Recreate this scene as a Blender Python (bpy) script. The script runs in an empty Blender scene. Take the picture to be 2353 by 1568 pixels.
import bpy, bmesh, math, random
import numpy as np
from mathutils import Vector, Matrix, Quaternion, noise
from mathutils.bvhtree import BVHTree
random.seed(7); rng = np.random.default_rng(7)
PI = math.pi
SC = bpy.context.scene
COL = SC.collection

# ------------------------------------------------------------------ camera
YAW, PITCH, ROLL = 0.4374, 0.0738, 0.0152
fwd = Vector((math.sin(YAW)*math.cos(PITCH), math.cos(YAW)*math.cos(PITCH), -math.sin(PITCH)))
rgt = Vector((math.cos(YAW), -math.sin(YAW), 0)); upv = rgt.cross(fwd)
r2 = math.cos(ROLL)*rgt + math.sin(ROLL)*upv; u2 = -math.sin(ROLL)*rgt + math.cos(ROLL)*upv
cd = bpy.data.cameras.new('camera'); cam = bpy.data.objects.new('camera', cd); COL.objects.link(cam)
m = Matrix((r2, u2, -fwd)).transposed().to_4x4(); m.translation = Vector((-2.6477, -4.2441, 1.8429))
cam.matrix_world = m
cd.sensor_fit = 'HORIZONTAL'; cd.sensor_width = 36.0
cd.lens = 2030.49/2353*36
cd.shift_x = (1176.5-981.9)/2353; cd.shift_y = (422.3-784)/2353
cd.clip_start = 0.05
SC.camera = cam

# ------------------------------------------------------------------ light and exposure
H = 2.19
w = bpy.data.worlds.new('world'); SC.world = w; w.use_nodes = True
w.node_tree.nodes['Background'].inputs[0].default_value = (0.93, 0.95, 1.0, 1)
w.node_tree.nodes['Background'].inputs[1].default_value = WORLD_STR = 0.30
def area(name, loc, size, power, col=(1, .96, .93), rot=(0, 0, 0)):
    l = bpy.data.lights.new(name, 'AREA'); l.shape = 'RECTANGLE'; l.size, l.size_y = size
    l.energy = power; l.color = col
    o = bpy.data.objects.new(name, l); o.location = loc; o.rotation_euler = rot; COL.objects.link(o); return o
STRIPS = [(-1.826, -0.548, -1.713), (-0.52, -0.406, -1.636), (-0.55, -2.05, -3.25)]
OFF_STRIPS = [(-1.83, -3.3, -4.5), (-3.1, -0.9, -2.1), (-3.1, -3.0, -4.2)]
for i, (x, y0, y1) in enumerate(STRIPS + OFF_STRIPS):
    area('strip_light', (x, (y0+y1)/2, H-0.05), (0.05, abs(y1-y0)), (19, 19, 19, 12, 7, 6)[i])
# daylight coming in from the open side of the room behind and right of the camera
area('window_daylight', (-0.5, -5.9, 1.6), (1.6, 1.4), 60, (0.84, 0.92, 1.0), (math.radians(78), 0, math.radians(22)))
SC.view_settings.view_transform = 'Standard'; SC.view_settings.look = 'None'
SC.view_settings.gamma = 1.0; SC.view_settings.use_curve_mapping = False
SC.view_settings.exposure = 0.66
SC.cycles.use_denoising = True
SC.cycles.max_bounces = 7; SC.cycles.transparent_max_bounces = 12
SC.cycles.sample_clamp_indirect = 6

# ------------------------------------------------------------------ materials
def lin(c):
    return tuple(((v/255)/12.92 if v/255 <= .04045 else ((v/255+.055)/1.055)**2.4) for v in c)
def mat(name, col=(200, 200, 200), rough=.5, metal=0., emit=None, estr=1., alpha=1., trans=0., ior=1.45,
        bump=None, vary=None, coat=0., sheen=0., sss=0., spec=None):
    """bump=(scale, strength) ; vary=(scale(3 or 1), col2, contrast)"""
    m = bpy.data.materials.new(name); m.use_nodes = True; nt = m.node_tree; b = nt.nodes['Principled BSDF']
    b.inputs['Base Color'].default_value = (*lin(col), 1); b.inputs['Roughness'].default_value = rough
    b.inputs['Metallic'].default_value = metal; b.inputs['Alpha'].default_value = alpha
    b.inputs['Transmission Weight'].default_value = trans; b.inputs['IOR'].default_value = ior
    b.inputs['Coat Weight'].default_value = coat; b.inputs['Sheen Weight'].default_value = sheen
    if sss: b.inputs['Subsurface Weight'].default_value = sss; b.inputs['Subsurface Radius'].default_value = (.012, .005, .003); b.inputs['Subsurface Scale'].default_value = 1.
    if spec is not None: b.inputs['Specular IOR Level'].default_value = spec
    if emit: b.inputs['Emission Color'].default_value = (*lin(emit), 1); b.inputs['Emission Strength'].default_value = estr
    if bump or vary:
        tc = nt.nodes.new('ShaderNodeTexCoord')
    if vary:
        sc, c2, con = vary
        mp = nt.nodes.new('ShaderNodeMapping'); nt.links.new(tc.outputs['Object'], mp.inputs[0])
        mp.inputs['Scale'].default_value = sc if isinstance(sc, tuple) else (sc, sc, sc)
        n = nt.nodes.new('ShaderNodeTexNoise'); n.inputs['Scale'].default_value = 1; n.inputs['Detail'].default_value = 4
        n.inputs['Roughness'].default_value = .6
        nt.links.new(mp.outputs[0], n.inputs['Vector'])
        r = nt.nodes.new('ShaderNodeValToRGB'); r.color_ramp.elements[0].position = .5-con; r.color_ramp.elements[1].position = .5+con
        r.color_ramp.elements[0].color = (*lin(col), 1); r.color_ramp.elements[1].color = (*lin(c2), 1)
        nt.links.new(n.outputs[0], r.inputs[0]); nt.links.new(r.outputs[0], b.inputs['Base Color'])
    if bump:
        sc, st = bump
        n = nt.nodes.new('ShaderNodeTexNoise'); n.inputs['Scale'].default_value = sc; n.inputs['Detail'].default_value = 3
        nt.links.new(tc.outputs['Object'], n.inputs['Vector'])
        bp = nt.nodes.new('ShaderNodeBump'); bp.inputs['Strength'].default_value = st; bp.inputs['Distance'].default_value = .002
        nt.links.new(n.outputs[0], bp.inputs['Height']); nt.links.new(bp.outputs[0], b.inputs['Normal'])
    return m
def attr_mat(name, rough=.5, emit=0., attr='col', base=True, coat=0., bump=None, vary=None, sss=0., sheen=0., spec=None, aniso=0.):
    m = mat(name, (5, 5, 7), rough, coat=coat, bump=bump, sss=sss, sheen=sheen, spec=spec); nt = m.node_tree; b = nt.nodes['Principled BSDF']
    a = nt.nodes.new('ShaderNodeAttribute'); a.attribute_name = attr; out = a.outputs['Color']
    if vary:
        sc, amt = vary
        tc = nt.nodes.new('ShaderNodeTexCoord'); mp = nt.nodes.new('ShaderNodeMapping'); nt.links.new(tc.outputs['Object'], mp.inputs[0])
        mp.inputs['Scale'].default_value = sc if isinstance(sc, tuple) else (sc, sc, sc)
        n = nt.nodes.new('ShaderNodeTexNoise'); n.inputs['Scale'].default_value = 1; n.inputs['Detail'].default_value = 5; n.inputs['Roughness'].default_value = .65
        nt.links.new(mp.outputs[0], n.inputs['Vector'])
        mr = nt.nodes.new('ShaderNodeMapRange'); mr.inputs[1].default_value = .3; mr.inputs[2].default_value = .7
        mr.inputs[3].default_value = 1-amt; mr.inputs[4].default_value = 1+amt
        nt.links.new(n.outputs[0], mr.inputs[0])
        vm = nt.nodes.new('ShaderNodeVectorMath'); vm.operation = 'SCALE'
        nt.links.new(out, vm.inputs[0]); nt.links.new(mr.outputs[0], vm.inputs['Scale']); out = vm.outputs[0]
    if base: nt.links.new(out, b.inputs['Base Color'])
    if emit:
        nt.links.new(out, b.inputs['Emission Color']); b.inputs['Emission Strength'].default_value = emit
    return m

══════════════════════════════

▶ _Short problem_: Return exactly the lines from the beginning of the data above through the one containing "COL = SC.collection", please. Include both end lines and add nothing else.

▶ _Reply_:
Recreate this scene as a Blender Python (bpy) script. The script runs in an empty Blender scene. Take the picture to be 2353 by 1568 pixels.
import bpy, bmesh, math, random
import numpy as np
from mathutils import Vector, Matrix, Quaternion, noise
from mathutils.bvhtree import BVHTree
random.seed(7); rng = np.random.default_rng(7)
PI = math.pi
SC = bpy.context.scene
COL = SC.collection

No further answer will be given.